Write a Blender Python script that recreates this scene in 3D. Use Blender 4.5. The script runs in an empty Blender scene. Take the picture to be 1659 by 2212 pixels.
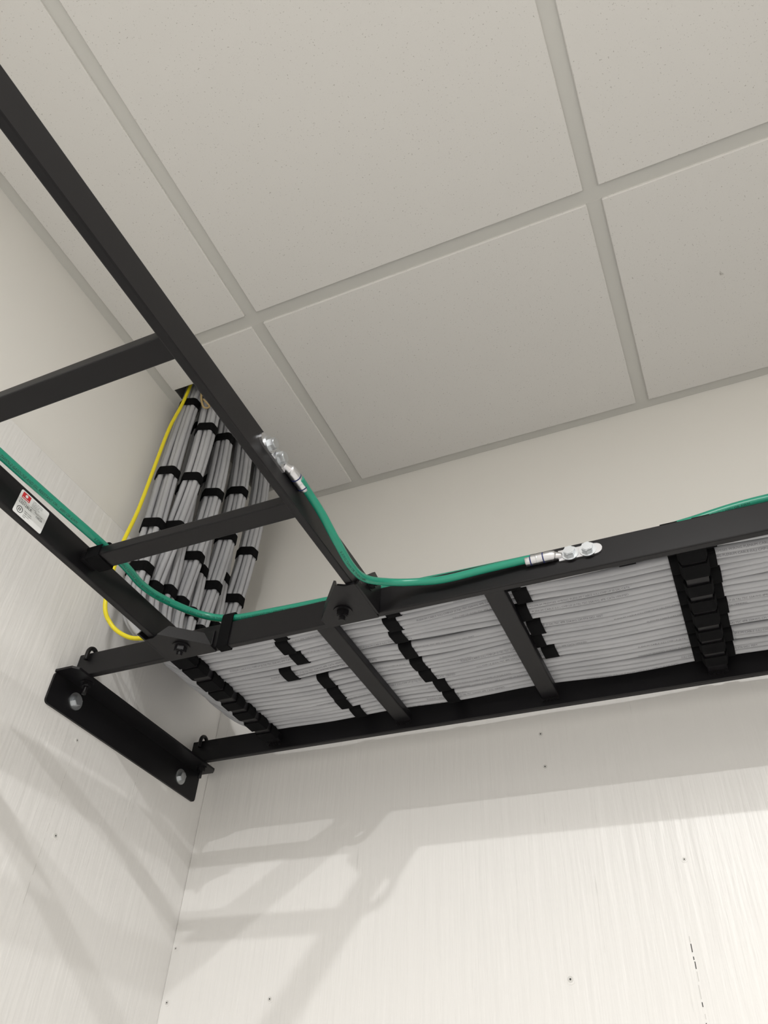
###
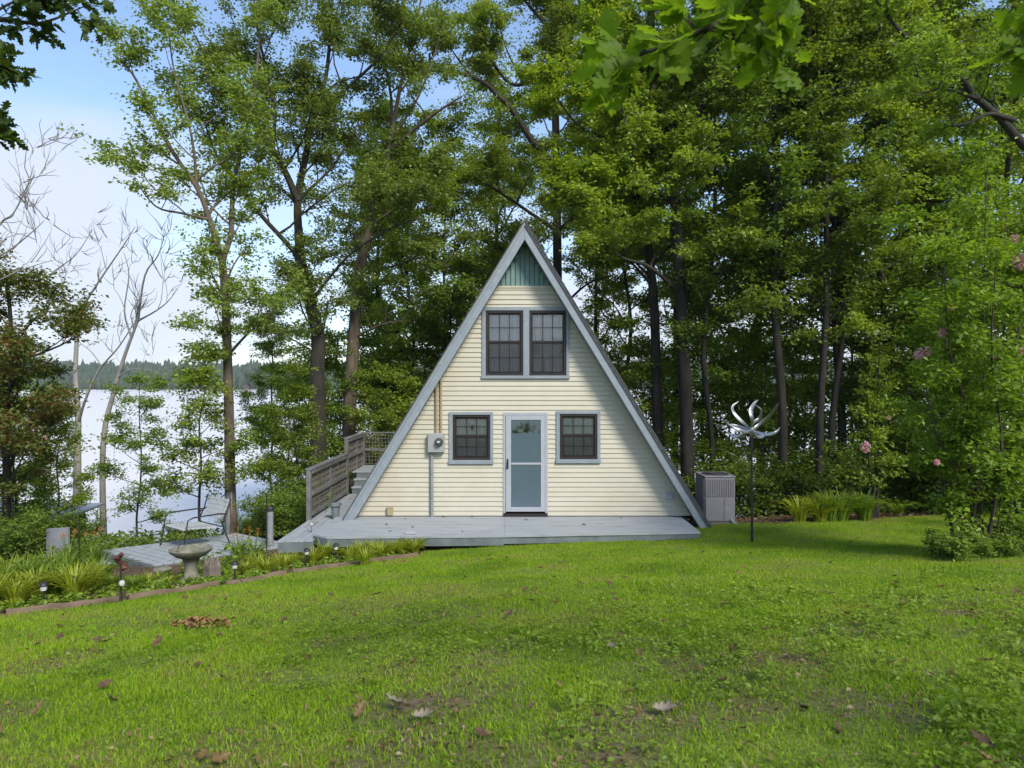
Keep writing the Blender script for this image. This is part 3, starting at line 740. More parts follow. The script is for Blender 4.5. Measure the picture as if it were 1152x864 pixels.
###
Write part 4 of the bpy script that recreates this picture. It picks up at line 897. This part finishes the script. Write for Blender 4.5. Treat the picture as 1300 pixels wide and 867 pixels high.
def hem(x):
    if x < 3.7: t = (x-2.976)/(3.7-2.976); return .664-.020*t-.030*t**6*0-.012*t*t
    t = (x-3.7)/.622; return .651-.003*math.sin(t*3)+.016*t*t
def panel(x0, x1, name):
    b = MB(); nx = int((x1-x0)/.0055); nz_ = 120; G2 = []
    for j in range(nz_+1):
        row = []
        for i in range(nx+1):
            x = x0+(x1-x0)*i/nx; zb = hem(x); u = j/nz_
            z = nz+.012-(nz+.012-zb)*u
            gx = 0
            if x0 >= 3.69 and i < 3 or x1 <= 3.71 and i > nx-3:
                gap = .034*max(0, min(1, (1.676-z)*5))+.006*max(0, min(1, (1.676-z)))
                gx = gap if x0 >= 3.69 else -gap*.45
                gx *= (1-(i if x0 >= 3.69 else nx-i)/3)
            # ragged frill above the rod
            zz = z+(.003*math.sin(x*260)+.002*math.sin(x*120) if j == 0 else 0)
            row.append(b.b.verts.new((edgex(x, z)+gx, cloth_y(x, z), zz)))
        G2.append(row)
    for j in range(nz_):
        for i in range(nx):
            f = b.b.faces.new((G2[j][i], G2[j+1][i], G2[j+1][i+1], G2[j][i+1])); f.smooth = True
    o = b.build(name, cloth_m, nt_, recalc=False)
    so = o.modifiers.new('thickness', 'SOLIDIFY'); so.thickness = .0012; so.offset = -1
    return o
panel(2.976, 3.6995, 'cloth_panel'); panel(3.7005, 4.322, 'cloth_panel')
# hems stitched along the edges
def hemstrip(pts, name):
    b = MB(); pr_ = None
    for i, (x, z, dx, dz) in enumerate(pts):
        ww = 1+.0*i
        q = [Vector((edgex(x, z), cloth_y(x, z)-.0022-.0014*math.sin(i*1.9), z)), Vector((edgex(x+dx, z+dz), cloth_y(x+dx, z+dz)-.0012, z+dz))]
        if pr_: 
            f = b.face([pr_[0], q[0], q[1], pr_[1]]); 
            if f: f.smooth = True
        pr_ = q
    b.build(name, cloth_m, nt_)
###
> [Exercise instructions]
Report how many lines in this data include the string "Write", and nothing else.

> [Exercise solution]
2